Hierarchical 3D Nanolayered Duplex-Phase Zr with High Strength, Strain Hardening, and Ductility.

Nanolayered, bimetallic composites are receiving increased attention due to an exceptional combination of strength and thermal stability not possible from their coarse-layered counterparts or constituents alone. Yet, due to their 2D planar, unidirectional arrangement, they are highly anisotropic, which results in limited strain hardening and ductility. Therefore, like many high-performance, ultrastrong materials of our time, they succumb to the usual strength-ductility trade-offs. Here we present the formation of a novel hierarchical microstructure, comprised of crystals consisting of 3D nanolayered α/β-Zr networks. By direct comparison with coarse-layered material of the same chemistry, we show that the unusual hierarchical 3D structure gives rise to high strain hardening, high strength, and high ductility.
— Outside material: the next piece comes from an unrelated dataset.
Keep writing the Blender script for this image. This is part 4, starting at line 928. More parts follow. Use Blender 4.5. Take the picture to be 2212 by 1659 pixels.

Using TEM analysis and hysteresis testing, we discovered that the 3D randomly oriented biphase boundaries result in progressively dispersive rather than localized slip with increasing strain. Dislocation activity in the α-Zr lamellae transitions from single slip to multislip and eventually to multimodal slip as strain increases. The diffusive slip-promoting properties of 3D layered networks can potentially invoke simultaneous high strength, strain hardening, and ductility, and reveal a new target in the microstructural design of high performance structural materials.